Theory + AI Workshop: Theoretical Physics for AI
About a week ago, I stumbled upon the website for a conference called Theory + AI Workshop: Theoretical Physics for AI.
Description: This 5-day program will explore the intersection of AI and fundamental theoretical physics. The event will feature two components, a symposium and a workshop, centered around two complementary themes: AI for theoretical physics and theoretical physics for AI.
This was a conference hosted by the Perimeter Institute for Theoretical Physics, located in Waterloo, Ontario. I didn’t personally attend this conference (though I wish I did!), but it seemed like a good idea to spotlight it. It has a great invited speaker list, and recorded videos of the talks can be found at the bottom of the website.
I haven’t gotten around to watching most of the talks yet, but I want to flag David Berman’s work as interesting. He has a pair of papers—Bayesian Renormalization and The Inverse of Exact Renormalization Group Flows as Statistical Inference—that connect the renormalization group to Bayesian inference.
One thing that stands out about the conference is the healthy representation from Harvard attending the conference. This matches my experience as someone who has been splashing around in this area for the last couple of months. I don’t know anything about the “initiatives” or priorities of different universities, but Harvard seems to be investing resources into artificial intelligence. For example, they host the Kempner Institute for Artificial Intelligence, “dedicated to revealing the foundations of intelligence in both natural and artificial contexts.” And Michael Albergo—current Harvard Junior Fellow, soon-to-be assistant professor in the Applied Math department at Harvard, best known for his work on stochastic interpolants—would have fit right into the invited speaker list for the conference as well.
In terms of my personal interests, I’ve been more interested in the “physics for AI” direction than the converse. Though I can easily imagine all of the interesting research trying to use machine learning to shed light on physical data. I remember stumbling upon some research out of Max Tegmark’s group (an MIT physicist) where they used machine learning models to learn the conserved quantities associated with a set of differential equations. And I remember chatting with a classmate about “equivariant models” where they attempt to build the symmetry of the data into the machine learning model (e.g., if you are training a model to learn a function and you know a priori that your function should be rotationally symmetric, then you could build that symmetry directly into the architecture of the model, rather than hoping that the model organically rediscovers the symmetry in the data over the course of learning).
This is all far from my expertise, but it would seem that these ideas could all be put under the umbrella of “inductive biases”: especially when dealing with these highly over-parametrized deep learning models, there are many possible parameter values that could fit the training data, so it’s important to understand what types of solutions a given architecture will tend to converge to in practice. This can be a useful perspective on even something as simple as a convolutional neural network (CNN).

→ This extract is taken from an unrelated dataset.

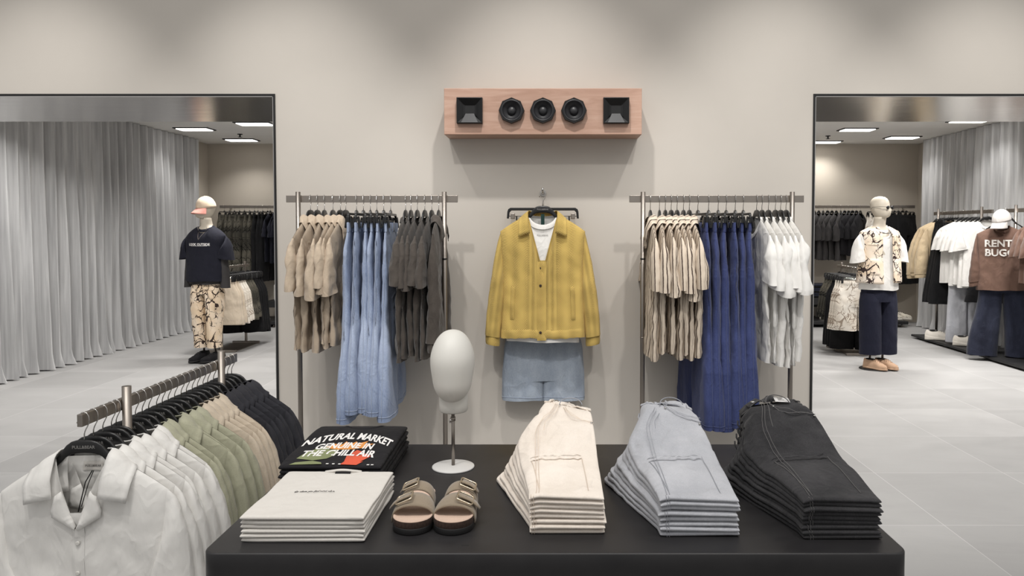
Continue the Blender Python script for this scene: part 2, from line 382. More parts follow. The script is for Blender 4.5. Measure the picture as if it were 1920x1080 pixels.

Recall that, given two functions $f$ and $g$, the convolution of the two functions is defined as:
\[f * g (y) = \int f(y - x) g(x) dx\]While convolutions are symmetric ($f * g = g * f$), to understand a convolutional neural network it’s best to think of $f$ as the kernel (which is to be learned by the network) and $g$ as the input. One can see that there is translation invariance built into the kernel by design. Furthermore, in machine learning, the kernel will also be made to have finite support (called the filter size), which enforces locality. A perspective on why convolutional neural networks work well is that their architecture incorporates these two inductive biases: locality (through finite filter size) and translation symmetry (through the convolution operation itself). Locality and translation symmetry are useful inductive biases because they are (approximately) “actually” true of real-world data.